We can do this with an arbitrary size credible intervals, to see how well our predictions map to reality - ie, a 50% interval should contain the true value at least half the time, a 25% interval should contain the true value at least one quarter of the time, etc. If we make a credible interval for each mint year, we can then get a score of our accuracy over a number of predictions (one per year) and compare that with our confidence.
central_credible = pd.Series(data=0., index=range(10, 100, 10))
for credible in central_credible.index:
interval = np.percentile(predictions.sort(axis=1, ascending=False), q=[(100.-credible)/2., (100+credible)/2.], axis=0)
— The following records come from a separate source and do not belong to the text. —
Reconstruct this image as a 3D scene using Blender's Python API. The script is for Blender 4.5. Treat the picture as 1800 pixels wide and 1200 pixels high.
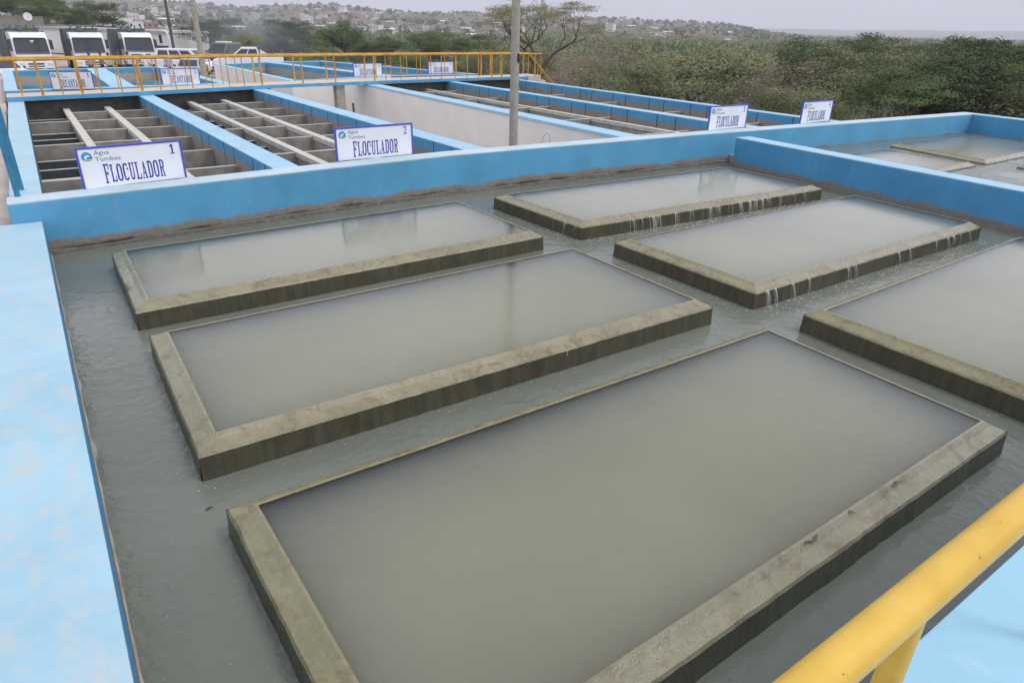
import bpy, bmesh, math, random
from mathutils import Vector, Matrix, noise
R = math.radians
random.seed(7)
for o in list(bpy.data.objects): bpy.data.objects.remove(o)
sc = bpy.context.scene
COL = sc.collection

# ------------------------------------------------------------------ camera
F, PITCH, ROLL, YAW, CH = 1171.87, .44006, .022755, -.612868, 2.6
CM = Matrix.Rotation(YAW, 3, 'Z') @ Matrix.Rotation(math.pi/2-PITCH, 3, 'X') @ Matrix.Rotation(ROLL, 3, 'Z')
cd = bpy.data.cameras.new('camera'); cam = bpy.data.objects.new('camera', cd); COL.objects.link(cam)
cam.matrix_world = Matrix.Translation((0, 0, CH)) @ CM.to_4x4()
cd.sensor_width = 36; cd.lens = F/1800*36; cd.clip_start = .05; cd.clip_end = 30000
sc.camera = cam
def ray(px, py): return CM @ Vector(((px-900)/F, -(py-600)/F, -1))
def at(px, py, z):                      # where the sight line through a pixel meets height z
    d = ray(px, py); t = (z-CH)/d.z
    return Vector((d.x*t, d.y*t, z))
def far(px, dist, z=0):                 # ground-plan position in the direction of a column, near the horizon
    d = ray(px, 50); h = Vector((d.x, d.y, 0)).normalized()*dist
    return Vector((h.x, h.y, z))
def azel(px, py):
    d = ray(px, py); return math.atan2(d.x, d.y), d.z/math.hypot(d.x, d.y)

# ------------------------------------------------------------------ helpers
class MB:
    def __init__(s): s.v = []; s.f = []; s.m = []; s.sm = []
    def add(s, vs, fs, m=0, smooth=False):
        n = len(s.v); s.v += [tuple(v) for v in vs]
        for f in fs: s.f.append([n+i for i in f]); s.m.append(m); s.sm.append(smooth)
    def quad(s, a, b, c, d, m=0): s.add([a, b, c, d], [(0, 1, 2, 3)], m)
    def hexa(s, lo, hi, m=0):           # four bottom corners, four top corners, counter-clockwise
        s.add(list(lo)+list(hi), [(3, 2, 1, 0), (4, 5, 6, 7), (0, 1, 5, 4), (1, 2, 6, 5), (2, 3, 7, 6), (3, 0, 4, 7)], m)
    def box(s, x0, x1, y0, y1, z0, z1, m=0):
        s.hexa([(x0, y0, z0), (x1, y0, z0), (x1, y1, z0), (x0, y1, z0)], [(x0, y0, z1), (x1, y0, z1), (x1, y1, z1), (x0, y1, z1)], m)
    def prism(s, poly, z0, z1, m=0, mtop=None):
        n = len(poly); a = sum(poly[i][0]*poly[(i+1) % n][1]-poly[(i+1) % n][0]*poly[i][1] for i in range(n))
        if a < 0: poly = poly[::-1]
        vs = [(p[0], p[1], z0) for p in poly]+[(p[0], p[1], z1) for p in poly]
        s.add(vs, [tuple(range(n-1, -1, -1))]+[(i, (i+1) % n, n+(i+1) % n, n+i) for i in range(n)], m)
        s.add(vs[n:], [tuple(range(n))], m if mtop is None else mtop)
    def ext(s, prof, y0, y1, m=0):      # x-z outline pushed along y
        n = len(prof); a = sum(prof[i][0]*prof[(i+1) % n][1]-prof[(i+1) % n][0]*prof[i][1] for i in range(n))
        if a < 0: prof = prof[::-1]
        vs = [(p[0], y0, p[1]) for p in prof]+[(p[0], y1, p[1]) for p in prof]
        s.add(vs, [tuple(range(n)), tuple(range(2*n-1, n-1, -1))]+[(i, n+i, n+(i+1) % n, (i+1) % n) for i in range(n)], m)
    def tube(s, pts, rs, n=8, m=0, caps=True, smooth=True):
        pts = [Vector(p) for p in pts]; k = len(pts)
        if not isinstance(rs, (list, tuple)): rs = [rs]*k
        vs = []; u = None
        for i, p in enumerate(pts):
            t = (pts[min(i+1, k-1)]-pts[max(i-1, 0)]).normalized()
            if u is None: u = t.orthogonal().normalized()
            else: u = (u-t*u.dot(t)).normalized()
            w = t.cross(u)
            for j in range(n):
                a = 2*math.pi*j/n; vs.append(p+(u*math.cos(a)+w*math.sin(a))*rs[i])
        fs = [(i*n+j, i*n+(j+1) % n, (i+1)*n+(j+1) % n, (i+1)*n+j) for i in range(k-1) for j in range(n)]
        s.add(vs, fs, m, smooth)
        if caps: s.add(vs[:n], [tuple(range(n-1, -1, -1))], m); s.add(vs[-n:], [tuple(range(n))], m)
    def ball(s, c, r, m=0, seg=10, ring=6, sc_=(1, 1, 1)):
        vs = []; c = Vector(c)
        for i in range(ring+1):
            th = math.pi*i/ring
            for j in range(seg):
                a = 2*math.pi*j/seg
                vs.append(c+Vector((math.sin(th)*math.cos(a)*sc_[0], math.sin(th)*math.sin(a)*sc_[1], math.cos(th)*sc_[2]))*r)
        s.add(vs, [(i*seg+j, (i+1)*seg+j, (i+1)*seg+(j+1) % seg, i*seg+(j+1) % seg) for i in range(ring) for j in range(seg)], m, True)
    def mesh(s, name, mats, bevel=0):
        me = bpy.data.meshes.new(name); me.from_pydata(s.v, [], s.f)
        for m in (mats if isinstance(mats, (list, tuple)) else [mats]): me.materials.append(m)
        me.polygons.foreach_set('material_index', s.m); me.polygons.foreach_set('use_smooth', s.sm)
        if bevel:
            bm = bmesh.new(); bm.from_mesh(me); bmesh.ops.remove_doubles(bm, verts=bm.verts, dist=1e-5)
            es = [e for e in bm.edges if len(e.link_faces) == 2 and e.calc_face_angle(0) > .5]
            bmesh.ops.bevel(bm, geom=es, offset=bevel, segments=2, affect='EDGES', profile=.6, clamp_overlap=True)
            bm.to_mesh(me); bm.free()
        me.validate(); me.update(); return me
    def build(s, name, mats, parent=None, bevel=0):
        return link(name, s.mesh(name, mats, bevel), parent)
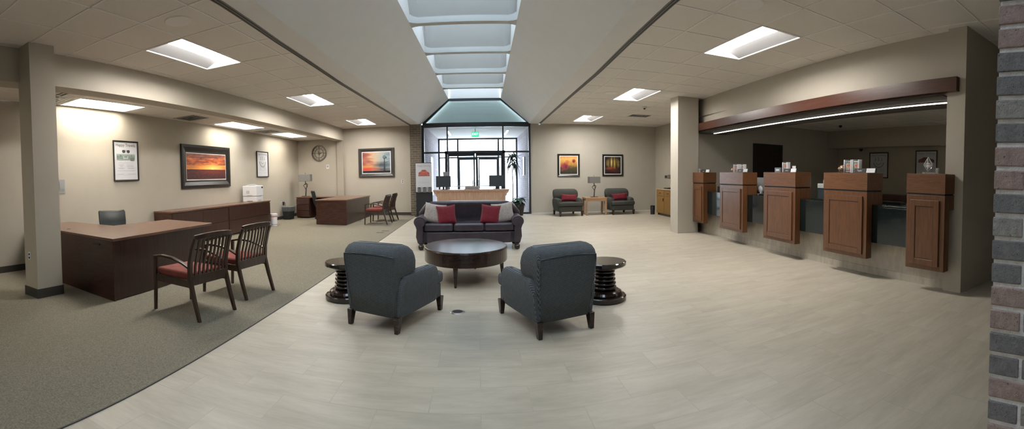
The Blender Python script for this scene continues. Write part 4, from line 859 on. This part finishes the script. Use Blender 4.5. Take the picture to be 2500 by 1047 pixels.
# ------------------------------------------------------------------ reception desk
rd = thing('reception_desk', 'pine beadboard reception desk with corner brackets in front of the entrance glass', 'desk', (-.205, 13.2, 0))
fr_ = M()
for k in range(28): fr_.box(-1.055+k*.0754, -1.055+k*.0754+.071, -.02, .0, .06, .90)
fr_.box(-1.055, 1.055, 0, .03, .06, .93); fr_.build('front_panel', PINE, rd)
B(-1.17, 1.17, -.06, .50, .935, .975).build('worktop', PINE, rd, bev=.008); B(-1.06, 1.06, -.045, .02, .90, .935).build('crown_moulding', PINE, rd, bev=.01); B(-1.055, 1.055, 0, .5, 0, .06).build('plinth', PINE, rd)
for s in (-1, 1):
    B(min(s*1.055, s*1.03), max(s*1.055, s*1.03), 0, .48, .06, .935).build('side_panel', PINE, rd)
    M().prism([(s*1.055, .935), (s*1.16, .935), (s*1.15, .89), (s*1.10, .84), (s*1.095, .80), (s*1.055, .76)], -.03, .01, 'y').build('bracket', PINE, rd)
def monitor(label, loc, rz, w, h, g, col=None):
    t = thing('monitor', label, 'monitor', loc, rz, g)
    B(-w/2, w/2, -.02, .02, .08, .08+h).build('screen_housing', col or DARKM, t, bev=.006); B(-w/2+.02, w/2-.02, .02, .022, .10, .06+h).build('screen', BLACK, t)
    B(-.03, .03, -.01, .03, .0, .12).build('neck', BLACK, t); M().lathe([(0, 0), (.11, 0), (.11, .012), (0, .02)], 24).build('base', BLACK, t); return t
SLATE = plain('slate_plastic', (.035, .047, .06, 1), .5, var=0)
m1 = monitor('slate monitor back at the left end of the reception desk', (-1.07, 13.4, .975), 0, .46, .35, 'reception monitors', SLATE)
dup(m1, (.585, 13.4, .975), 0, 'slate monitor back at the right end of the reception desk')
t = thing('paper_tray', 'flat grey document tray in the middle of the reception desk', 'tray', (-.18, 13.35, .975)); B(-.235, .235, -.13, .13, 0, .025).build('tray', GREYP, t, bev=.005); B(-.21, .21, -.12, .10, .03, .10).build('tray', plain('tray_taupe', (.3, .27, .26, 1), .6, var=0), t, bev=.005)
t = thing('sign_holder', 'small pale tapered sign standing behind the left reception monitor', 'sign', (-1.0, 13.6, .975))
M().prism([(-.055, .2), (.09, .2), (.09, .56), (-.10, .56)], -.008, .008, 'y').build('panel', GREYP, t); B(-.03, .07, -.04, .04, 0, .21).build('base', GREYP, t)
# ------------------------------------------------------------------ plants
def leafblade(m, p0, d, L, w, droop, tw_=0, n=7):
    d = Vector(d).normalized(); side = d.cross(Vector((0, 0, 1))).normalized(); v = []; p = Vector(p0); up = Vector((0, 0, 1))
    for k in range(n+1):
        u = k/n; ww = w*math.sin(PI*min(1, .08+u*.92))**.7 if k < n else .001
        q = p + d*L*u*(1-.3*droop*u) + up*L*(u*d.z*0 - droop*u*u); v += [tuple(q-side*ww/2+up*ww*.12), tuple(q), tuple(q+side*ww/2+up*ww*.12)]
    m.add(v, [(3*k, 3*k+1, 3*k+4, 3*k+3) for k in range(n)]+[(3*k+1, 3*k+2, 3*k+5, 3*k+4) for k in range(n)])
pl = thing('corn_plant', 'tall corn plant with drooping strap leaves behind the entrance glass', 'plant', (1.42, 17.4, 0))
M().lathe([(0, 0), (.15, 0), (.19, .3), (.2, .32), (.16, .32), (.15, .28), (0, .28)], 24).build('pot', BLACK, pl)
M().tube([(0, 0, .28), (.01, 0, 1.0), (-.02, 0, 1.7), (0, 0, 2.2)], [.022, .02, .018, .015], 8).build('cane', STEM, pl)
for (z, n_, L) in ((2.22, 16, .50), (1.95, 13, .55)):
    m = M()
    for k in range(n_):
        a = k*2.4; el = random.uniform(-.1, .7); leafblade(m, (0, 0, z+random.uniform(-.1, .12)), (math.cos(a), math.sin(a), 0), L*random.uniform(.7, 1), .085, random.uniform(.3, 1.6) if el < .5 else -.25)
    m.build('foliage', LEAFD, pl)
pp = thing('potted_plant', 'bushy green potted plant beside the right side of the entrance glass', 'plant', (1.42, 14.85, 0))
M().lathe([(0, 0), (.14, 0), (.20, .36), (.215, .37), (.215, .40), (.18, .40), (.17, .35), (0, .35)], 28).build('pot', BLACK, pp)
m = M(); m2 = M()
for k in range(44):
    a = k*2.4; L = random.uniform(.18, .33); z = .36+random.uniform(.05, .28); r = random.uniform(.02, .08)
    p = (r*math.cos(a), r*math.sin(a), z); m2.tube([(0, 0, .34), p], .004, 4); leafblade(m, p, (math.cos(a), math.sin(a), 0), L, .10, random.uniform(-.1, .7))
m.build('foliage', LEAF, pp); m2.build('stems', LEAF, pp)
# ------------------------------------------------------------------ teller line
def tthing(name, label, cat, s, o, z=0, rz=0, group=None): return thing(name, label, cat, tw(s, o, z), TA+rz, group)
# local axes at a teller thing: +X into the teller room, +Y along the counter
tc_ = tthing('teller_counter', 'polished black granite teller counter running behind the wooden pods', 'counter', 2.56, 0)
B(-.186, .50, 0, 6.52, .985, 1.012).build('worktop', GRAN, tc_, bev=.004)
B(-.184, -.155, 0, 6.52, .49, .985).build('front_slab', GRAN, tc_, bev=.003); B(-.155, -.002, 0, 6.52, .55, .985).build('carcase', BLACK, tc_)
PS = [(2.36, 2.925), (3.60, 4.474), (5.165, 6.08), (6.80, 7.735), (8.53, 9.115)]
PL = ['nearest the camera, holding the diamond award', 'second nearest, with the orange sweets jar', 'in the middle of the five', 'fourth from the camera', 'farthest, against the grey column']
for (a, b), lb in zip(PS, PL):
    t = tthing('teller_pod', 'wall-hung oak teller pod, '+lb, 'cabinet', (a+b)/2, 0, 0, 0, 'oak teller pods'); w = (b-a)/2
    B(-.30, -.188, -w, w, .275, 1.19).build('lower_case', OAKZ, t, bev=.003)
    xe = .03 if a > 2.5 else -.083; B(-.188, xe, -w, w, 1.014, 1.19).build('lower_case', OAKZ, t)
    B(-.29, xe-.01, -w+.012, w-.012, 1.19, 1.212).build('shadow_gap', BLACK, t)
    B(-.305, xe, -w-.004, w+.004, 1.212, 1.452).build('top_box', OAKY, t, bev=.003)
    d0, d1, z0, z1 = -w+.07, w-.07, .33, 1.13; dr = M(); fw = .075
    for q in ((d0, d0+fw, z0, z1), (d1-fw, d1, z0, z1), (d0+fw, d1-fw, z0, z0+fw), (d0+fw, d1-fw, z1-fw, z1)): dr.box(-.322, -.30, q[0], q[1], q[2], q[3])
    dp = dr.build('door', OAKZ, t, bev=.004); B(-.314, -.30, d0+fw+.006, d1-fw-.006, z0+fw+.006, z1-fw-.006).build('panel', OAKZ, dp, bev=.004)
    gm = M()
    for q in ((d0+fw-.001, d0+fw+.007, z0+fw, z1-fw), (d1-fw-.007, d1-fw+.001, z0+fw, z1-fw), (d0+fw, d1-fw, z0+fw-.001, z0+fw+.007), (d0+fw, d1-fw, z1-fw-.007, z1-fw+.001)): gm.box(-.318, -.302, *q)
    gm.build('inner_bead', plain('oak_dark_bead', (.05, .018, .007, 1), .5, var=0) if not bpy.data.materials.get('oak_dark_bead') else bpy.data.materials['oak_dark_bead'], dp)  # thin bead in a darker oak than the door
# valance
v_ = tthing('valance', 'long cherry-stained valance board over the teller opening', 'valance', 2.345, 0)
B(-.155, -.082, -.02, 7.10, 2.46, 2.635).build('fascia_board', CHERRY, v_, bev=.003)
B(-.082, .75, .21, 7.06, 2.425, 2.443).build('soffit_board', plain('soffit_taupe', (.09, .078, .07, 1), .85, var=.03), v_)
le = tthing('led_light', 'long lit LED strip under the teller valance', 'strip light', 2.57, -.26)
B(-.025, .025, 0, 6.52, 2.412, 2.425).build('channel', STEEL, le); B(-.016, .016, .01, 6.51, 2.404, 2.412).build('diffuser', LED, le)
# things on the pods
PT = 1.452
def nameplate(s, lab, w=.20, card=True, txt=None, o=.22):
    t = tthing('name_plate', lab, 'name plate', s, o, PT, 0, 'teller name plates'); m = M(); m.cbox((0, w*.5, .032), (.012, w, .06), ry=RD(12)); m.build('plate', BLACK, t)
    if card: M().cbox((0, -w*.42, .033), (.012, w*.72, .06), ry=RD(12)).build('card', PAPER, t); M().cbox((.012, -w*.42, .033), (.01, w*.78, .066), ry=RD(12)).build('card_holder', BLACK, t)
    if txt: text(txt, .036, PAPER, t, (-.0115, w*.5, .032), (PI/2-RD(12), 0, -PI/2))
    else: M().cbox((-.0078, w*.5, .03), (.001, w*.4, .007), ry=RD(12)).build('lettering', INKL, t)
    return t
nameplate(8.57, 'black name plate with white card on the farthest pod by the column', .23)
nameplate(6.93, 'black name plate with white card on the fourth pod from the camera', .21)
nameplate(5.40, 'black name plate with white card on the middle teller pod', .19)
nameplate(3.70, 'black name plate with white card on the second nearest teller pod', .22, txt='Taylor')
PRT = {}
_e = NT('painted_edge_glow'); _e.t.nodes.remove(_e.b); _o = [n for n in _e.t.nodes if n.type == 'OUTPUT_MATERIAL'][0]
_a = _e.n('ShaderNodeBsdfDiffuse'); _a.inputs[0].default_value = (.9, .92, .95, 1); _c = _e.n('ShaderNodeBsdfTranslucent'); _c.inputs[0].default_value = (.9, .92, .95, 1); _s = _e.n('ShaderNodeMixShader'); _e.l(_a.outputs[0], _s.inputs[1]); _e.l(_c.outputs[0], _s.inputs[2]); _e.l(_s.outputs[0], _o.inputs[0]); EDGE = _e.m  # white colour stands in for the LED glow in acrylic edges
def acrylic(s, lab, w, h, o=.16):
    t = tthing('brochure_holder', lab, 'brochure holder', s, o, PT, 0, 'clear brochure holders on the pods')
    m = M(); m.box(-.035, .035, -w/2, w/2, 0, .006); m.box(.029, .035, -w/2, w/2, 0, h); m.build('holder', ACRY, t)
    for y in (-w/2, w/2-.014): B(-.036, .036, y, y+.014, 0, h).build('polished_edge', EDGE, t)
    B(-.02, .0, -w/2+.015, w/2-.015, .006, h*.97).build('brochures', PRT.setdefault('n', plain('brochure_navy', (.05, .05, .06, 1), .5, var=0)), t)
    B(-.0225, -.02, -w/2+.022, w/2-.022, h*.22, h*.76).build('brochure_picture', PRT.setdefault('p', mosaic()), t)
    if s in (4.09,): text('BEST BANK', .026, PAPER, t, (-.0225, 0, h*.86), (PI/2, 0, -PI/2), 'brochure_title', w*.68)
    else: B(-.0225, -.02, -w/2+.022, w/2-.022, h*.81, h*.90).build('brochure_title', INKL, t)
    B(-.0225, -.02, -w/2+.024, w/2-.024, h*.09, h*.13).build('brochure_title', INKL, t)
    return t
def mosaic():
    t = NT('printed_mosaic'); vo = t.n('ShaderNodeTexVoronoi'); vo.inputs['Scale'].default_value = 45; t.l(t.coord(), vo.inputs['Vector'])
    x, y, z = t.sep(vo.outputs['Color']); t.l(t.ramp(x, [(.2, (.5, .05, .04, 1)), (.4, (.55, .3, .05, 1)), (.6, (.10, .16, .35, 1)), (.8, (.08, .3, .12, 1))]), t.b.inputs['Base Color']); return t.m
acrylic(4.09, 'tall clear brochure holder beside the orange sweets jar on the second nearest pod', .15, .19)
acrylic(3.93, 'tall clear brochure holder next to the name plate on the second nearest pod', .13, .19)
acrylic(5.60, 'clear brochure holder on the middle teller pod', .14, .175)
acrylic(7.27, 'clear brochure holder left of the name plate on the fourth pod', .16, .165)
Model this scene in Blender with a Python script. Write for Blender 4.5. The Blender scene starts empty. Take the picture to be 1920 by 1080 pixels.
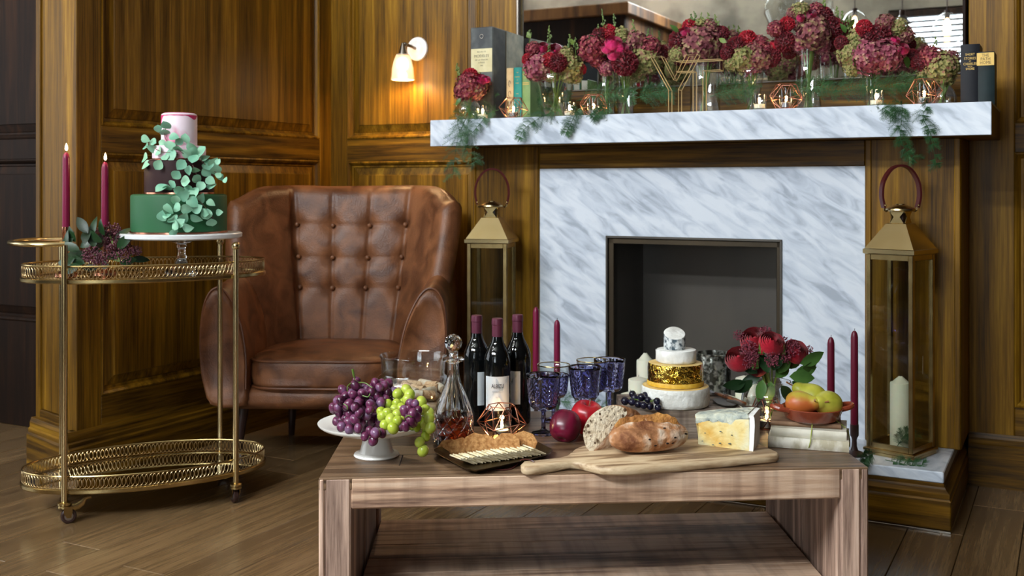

central_credible[credible] = 100*np.mean([coin_counts.Denver>=interval[0]] and [coin_counts.Denver<=interval[1]])
central_credible[credible] = 100*np.mean([coin_counts.Denver>=interval[0]] and [coin_counts.Denver<=interval[1]])
As our results are discrete and in the single-digit range, our n% confidence interval will necessarily include more than n% of the simulation runs, as we saw in the figure above - the interval 3 to 6 (inclusive) includes a range wider than the 50% confidence interval strictly suggests. This means that we can expect predictions made with the 50% interval will likely be correct more than 50% of the time. This would be preferable to shrinking the credible interval by 1 on either side, which would make us less than 50% accurate.